Al final del segundo siglo, hablando en lo general, el oficio de obispo había llegado a ser un tercer oficio eclesiástico. Esto significaba que en cada iglesia local, o diócesis, había tres grados de ministros: un obispo para sobrever todo y ejercer autoridad total, muchos presbíteros, y muchos diáconos. El oficio de obispo pronto creció más allá de los confines de una sola congregación. Cuando los cristianos eran pocos comparativamente, una iglesia podía ministrar a una ciudad entera. Cuando se organizaron nuevas congregaciones en diferentes secciones de ciudades donde ya había un obispo sirviendo, ocurrió una desviación significativa del concepto del Nuevo Testamento.
El plan del Nuevo Testamento requería que cada congregación tuviera su propio liderato y fuera independiente de cualquier autoridad de otra congregación.

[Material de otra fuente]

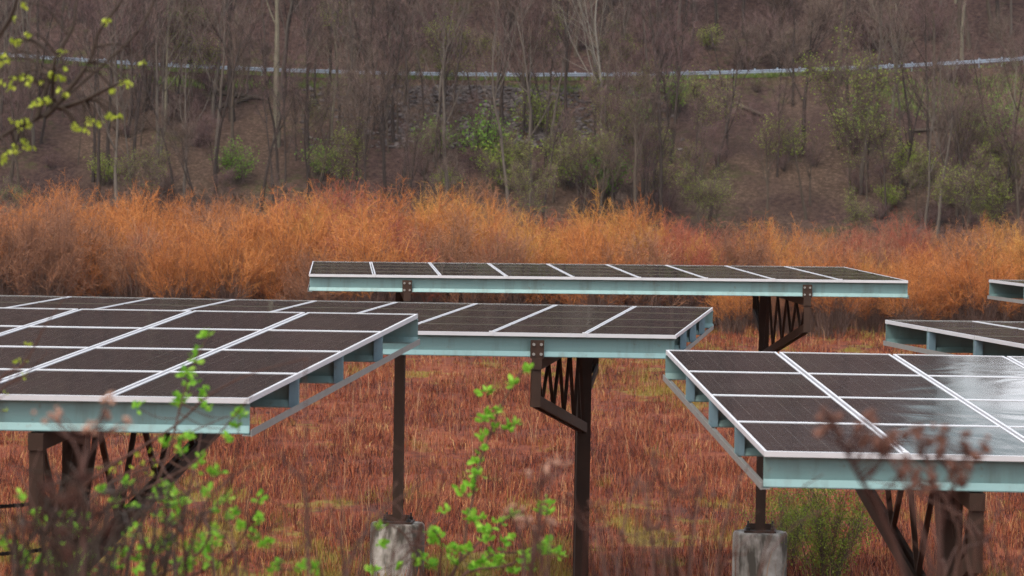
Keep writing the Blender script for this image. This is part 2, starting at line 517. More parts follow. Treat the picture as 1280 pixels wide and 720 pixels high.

Lo que realmente ocurrió fue que en esas ciudades los obispos que ya estaban en servicio eran bastante influyentes para extender su jurisdicción hasta las nuevas congregaciones. Fueron ordenados nuevos presbíteros para proveer obreros para la nueva congregación, todo bajo la autoridad del obispo de esa ciudad. En Roma, por ejemplo, al finalizar el tercer siglo, había cuarenta congregaciones; cada congregación o parroquia tenía su propio presbítero o —como llegó a ser conocido-sacerdote. Y sobre toda la ciudad había un solo oficial administrador que llevaba el título de obispo. Los obispos de las ciudades influyentes pronto extendieron su autoridad en este aspecto para incluir las aldeas que circundaban las grandes ciudades. Aunque, sin embargo, hay escritos posteriores que identifican al obispo con una congregación local.
Para el Siglo IV la separación del oficio de obispo del de presbítero, y el desarrollo de una autoridad territorial sobre una gran área, era la situación normal. Los obispos más fuertes (los que asumían títulos adicionales tales como arzobispo —obispo gobernante, o patriarca— padre gobernante, o papa) presidían en grandes concilios a los que asistían, obispos y presbíteros de territorios adyacentes, y empezaron a esperar extender su jurisdicción aun más allá. El alcance de tal desarrollo puede verse en el sexto canon del primer concilio universal de Nicea en 325, que decía que de acuerdo con la costumbre el obispo de Alejandría ejercería autoridad sobre Egipto, Alejandría y Pentápolis; el obispo de Antioquia tendría autoridad similar en el área adyacente a su ciudad, y el obispo de Roma ejercería una influencia dominante sobre el territorio alrededor de su ciudad.
La influencia del obispo creció en otra dirección también. La iglesia era concebida ahora como una institución salvadora porque poseía los sacramentos salvadores del bautismo y de la cena del Señor. Pero, ¿quién dentro de la iglesia gobernaba estos sacramentos? El obispo, por supuesto. La idea de que sólo el obispo podía autorizar o administrar los sacramentos se hizo corriente; de esta manera el obispo personalmente poseía el poder esencial de la iglesia. Tal pensamiento fue fomentado grandemente durante las persecuciones y los movimientos heréticos. El obispo había sido metido en la posición de incorporar la fe cristiana. Los cristianos más fuertes habían sido colocados en ese oficio.
Durante las persecuciones los obispos recibían lo más duro de los ataques; durante los conflictos con la herejía se esperaba de ellos como si fueran los baluartes de la ortodoxia. Como resultado, el obispo se convirtió en la iglesia, tanto en el concepto popular como en la autoridad para gobernar sus poderes sacramentales. El obispo Cipriano de Cartago podía decir alrededor del año 250 que donde estaba el obispo, estaba la iglesia, y que no hay iglesia donde no hay obispo. Así puede verse que la naturaleza original de una iglesia neotestamentaria fue corrompida completamente. Ya no consistía de la congregación, porque el obispo era la iglesia. Ya no era un compañerismo; se había convertido en una institución salvadora. Sus ordenanzas se habían convertido en sacramentos salvadores, no en símbolos conmemorativos de Cristo. Su ministerio ya no estaba en dos oficios, sino en tres. Ya no era una democracia, sino una jerarquía.